Authorities confirmed the following: there’s been an ongoing rift between Reinhardt and his father, who operates Reinhardt’s tavern; on Thursday night, Wesley Reinhardt was allegedly looking to confront his father; using a shovel, he attacked a worker who intervened; Wesley Reinhardt’s father then stepped in preventing further injury to the victim.

“I think everybody who was there is just grateful this wasn’t a loss of life. It could have been much, much worse,” Kelly said.

Wesley Reinhardt’s criminal history includes a misdemeanor assault with a deadly weapon charge from July. Reinhardt was allegedly armed with a baseball bat near the tavern.

In 2010, he pleaded guilty to misdemeanor assault on a law enforcement officer (among other charges) in Jefferson County, Missouri.
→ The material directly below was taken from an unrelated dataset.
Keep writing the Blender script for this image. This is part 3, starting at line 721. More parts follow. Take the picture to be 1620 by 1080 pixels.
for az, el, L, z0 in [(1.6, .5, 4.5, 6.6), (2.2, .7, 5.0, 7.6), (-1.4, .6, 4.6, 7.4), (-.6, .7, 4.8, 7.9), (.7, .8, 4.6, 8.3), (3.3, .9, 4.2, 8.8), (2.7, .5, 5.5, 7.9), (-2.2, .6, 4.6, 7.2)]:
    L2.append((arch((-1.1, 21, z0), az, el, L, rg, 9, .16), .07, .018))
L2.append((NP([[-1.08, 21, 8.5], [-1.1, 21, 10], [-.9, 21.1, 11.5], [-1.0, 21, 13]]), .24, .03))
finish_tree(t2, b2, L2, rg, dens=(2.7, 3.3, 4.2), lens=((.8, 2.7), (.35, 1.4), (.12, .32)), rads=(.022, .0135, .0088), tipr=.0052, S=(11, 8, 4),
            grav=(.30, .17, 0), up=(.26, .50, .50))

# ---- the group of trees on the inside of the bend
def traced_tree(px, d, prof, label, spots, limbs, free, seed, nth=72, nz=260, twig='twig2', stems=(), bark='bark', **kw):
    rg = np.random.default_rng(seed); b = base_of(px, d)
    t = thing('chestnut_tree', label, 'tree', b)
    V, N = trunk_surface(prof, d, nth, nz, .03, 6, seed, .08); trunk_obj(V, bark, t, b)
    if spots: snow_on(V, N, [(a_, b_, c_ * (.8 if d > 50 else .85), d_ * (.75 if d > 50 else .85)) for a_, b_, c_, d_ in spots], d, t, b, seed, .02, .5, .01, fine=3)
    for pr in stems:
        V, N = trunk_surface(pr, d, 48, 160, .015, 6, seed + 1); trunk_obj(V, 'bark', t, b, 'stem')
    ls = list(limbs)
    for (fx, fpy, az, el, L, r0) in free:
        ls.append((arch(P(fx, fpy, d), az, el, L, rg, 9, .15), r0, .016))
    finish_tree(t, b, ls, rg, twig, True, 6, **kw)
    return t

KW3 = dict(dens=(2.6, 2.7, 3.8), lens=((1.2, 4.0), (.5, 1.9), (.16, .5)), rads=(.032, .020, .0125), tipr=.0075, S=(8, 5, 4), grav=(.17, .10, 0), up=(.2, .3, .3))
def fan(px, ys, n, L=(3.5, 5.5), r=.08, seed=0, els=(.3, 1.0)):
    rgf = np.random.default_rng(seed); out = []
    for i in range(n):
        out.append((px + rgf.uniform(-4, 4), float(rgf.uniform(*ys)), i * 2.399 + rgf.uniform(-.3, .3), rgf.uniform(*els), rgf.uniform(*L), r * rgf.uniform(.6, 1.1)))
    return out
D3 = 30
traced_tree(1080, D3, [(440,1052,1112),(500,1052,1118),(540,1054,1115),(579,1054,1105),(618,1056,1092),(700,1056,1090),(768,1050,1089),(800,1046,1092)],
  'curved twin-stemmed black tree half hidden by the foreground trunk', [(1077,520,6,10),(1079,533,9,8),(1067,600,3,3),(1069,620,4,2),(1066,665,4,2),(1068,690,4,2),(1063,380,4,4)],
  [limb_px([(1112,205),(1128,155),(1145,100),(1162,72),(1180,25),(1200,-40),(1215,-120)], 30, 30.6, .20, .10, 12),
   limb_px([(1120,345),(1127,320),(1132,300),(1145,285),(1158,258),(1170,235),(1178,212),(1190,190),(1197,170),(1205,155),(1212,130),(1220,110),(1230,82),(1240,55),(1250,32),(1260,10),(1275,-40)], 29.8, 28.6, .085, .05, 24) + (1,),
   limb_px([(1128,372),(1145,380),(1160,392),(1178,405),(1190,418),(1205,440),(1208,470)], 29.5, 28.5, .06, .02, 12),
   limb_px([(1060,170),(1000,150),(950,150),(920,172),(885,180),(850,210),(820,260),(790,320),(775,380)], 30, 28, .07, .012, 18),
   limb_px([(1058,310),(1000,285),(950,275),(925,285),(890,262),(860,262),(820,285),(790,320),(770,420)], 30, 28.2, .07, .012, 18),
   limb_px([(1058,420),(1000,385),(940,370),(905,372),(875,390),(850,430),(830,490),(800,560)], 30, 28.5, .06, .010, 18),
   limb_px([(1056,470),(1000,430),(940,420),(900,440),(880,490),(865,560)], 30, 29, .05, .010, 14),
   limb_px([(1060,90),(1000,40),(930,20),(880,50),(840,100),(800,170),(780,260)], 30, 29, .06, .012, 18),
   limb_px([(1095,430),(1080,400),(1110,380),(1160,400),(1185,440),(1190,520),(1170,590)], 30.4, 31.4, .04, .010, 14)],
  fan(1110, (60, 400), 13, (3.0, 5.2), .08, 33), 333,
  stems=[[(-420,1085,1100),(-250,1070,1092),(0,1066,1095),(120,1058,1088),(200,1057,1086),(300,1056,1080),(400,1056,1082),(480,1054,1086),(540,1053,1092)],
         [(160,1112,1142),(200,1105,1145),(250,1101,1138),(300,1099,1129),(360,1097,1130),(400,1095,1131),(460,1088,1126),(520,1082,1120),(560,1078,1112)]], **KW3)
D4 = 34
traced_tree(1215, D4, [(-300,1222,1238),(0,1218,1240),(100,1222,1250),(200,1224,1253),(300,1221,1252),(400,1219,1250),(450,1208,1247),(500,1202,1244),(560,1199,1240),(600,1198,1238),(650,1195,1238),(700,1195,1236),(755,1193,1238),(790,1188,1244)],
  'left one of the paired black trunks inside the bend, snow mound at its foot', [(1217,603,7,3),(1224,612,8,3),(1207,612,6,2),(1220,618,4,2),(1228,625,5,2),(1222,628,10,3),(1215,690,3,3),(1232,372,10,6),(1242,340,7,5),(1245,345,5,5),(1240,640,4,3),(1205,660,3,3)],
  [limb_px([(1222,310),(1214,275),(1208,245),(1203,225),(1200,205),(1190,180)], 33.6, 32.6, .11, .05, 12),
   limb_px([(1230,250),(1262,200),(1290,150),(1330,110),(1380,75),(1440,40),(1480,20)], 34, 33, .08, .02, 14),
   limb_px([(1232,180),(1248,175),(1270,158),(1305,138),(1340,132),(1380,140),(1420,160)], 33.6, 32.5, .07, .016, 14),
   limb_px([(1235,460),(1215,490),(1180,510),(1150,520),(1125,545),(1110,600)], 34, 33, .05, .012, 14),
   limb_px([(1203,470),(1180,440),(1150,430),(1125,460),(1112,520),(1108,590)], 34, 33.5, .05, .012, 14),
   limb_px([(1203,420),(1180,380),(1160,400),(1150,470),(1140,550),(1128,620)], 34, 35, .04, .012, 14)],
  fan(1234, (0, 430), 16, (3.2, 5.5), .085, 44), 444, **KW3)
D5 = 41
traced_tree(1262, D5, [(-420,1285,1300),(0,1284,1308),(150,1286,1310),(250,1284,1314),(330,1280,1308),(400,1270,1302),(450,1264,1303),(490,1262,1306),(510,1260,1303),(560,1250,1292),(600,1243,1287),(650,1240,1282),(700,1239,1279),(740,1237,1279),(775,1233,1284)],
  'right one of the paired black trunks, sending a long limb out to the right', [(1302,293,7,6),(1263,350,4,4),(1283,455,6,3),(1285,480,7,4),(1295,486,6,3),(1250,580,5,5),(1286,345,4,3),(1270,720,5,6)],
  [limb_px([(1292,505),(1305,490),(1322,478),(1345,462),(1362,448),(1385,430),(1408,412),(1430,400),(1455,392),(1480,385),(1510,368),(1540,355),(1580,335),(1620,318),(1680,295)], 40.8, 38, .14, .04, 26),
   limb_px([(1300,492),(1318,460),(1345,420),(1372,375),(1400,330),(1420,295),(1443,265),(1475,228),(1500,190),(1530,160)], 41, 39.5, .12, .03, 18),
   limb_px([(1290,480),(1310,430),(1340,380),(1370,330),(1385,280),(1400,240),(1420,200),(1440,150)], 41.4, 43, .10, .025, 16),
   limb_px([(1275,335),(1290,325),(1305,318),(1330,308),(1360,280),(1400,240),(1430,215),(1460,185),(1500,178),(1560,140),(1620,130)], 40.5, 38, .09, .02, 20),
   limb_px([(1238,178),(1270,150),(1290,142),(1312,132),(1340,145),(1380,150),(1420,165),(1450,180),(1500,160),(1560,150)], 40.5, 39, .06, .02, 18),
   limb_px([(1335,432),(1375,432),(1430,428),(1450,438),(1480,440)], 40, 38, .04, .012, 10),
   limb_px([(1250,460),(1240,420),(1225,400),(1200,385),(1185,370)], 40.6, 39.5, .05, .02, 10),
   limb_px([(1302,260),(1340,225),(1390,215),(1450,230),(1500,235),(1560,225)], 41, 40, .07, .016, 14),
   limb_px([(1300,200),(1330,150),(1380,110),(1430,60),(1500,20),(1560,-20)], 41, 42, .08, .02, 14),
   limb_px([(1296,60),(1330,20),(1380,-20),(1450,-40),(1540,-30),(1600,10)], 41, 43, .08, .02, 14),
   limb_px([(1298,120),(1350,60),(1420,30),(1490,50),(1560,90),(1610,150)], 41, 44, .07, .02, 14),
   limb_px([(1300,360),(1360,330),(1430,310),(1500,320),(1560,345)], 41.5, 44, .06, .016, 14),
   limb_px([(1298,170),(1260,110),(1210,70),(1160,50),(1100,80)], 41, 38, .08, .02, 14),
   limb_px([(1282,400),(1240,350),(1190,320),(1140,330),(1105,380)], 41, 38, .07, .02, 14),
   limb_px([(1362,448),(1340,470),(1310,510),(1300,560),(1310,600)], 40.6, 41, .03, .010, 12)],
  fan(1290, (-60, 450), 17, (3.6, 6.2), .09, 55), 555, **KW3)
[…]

He also has misdemeanor convictions for assault, theft, and property damage in Monroe County, Illinois.

The new attempted murder charge is a frightening step up -- a class X felony with a sentence of up to 30 years in prison.

“In the State of Illinois, you have to have a specific type of intent, in that you are clearly trying to kill somebody; not just hurt somebody with a weapon, not just try to injure somebody, not just try to scare somebody,” Kelly said.

Therefore, Reinhardt’s bond of $750,000, which is more in keeping with an actual murder charge, was justified, Kelly said.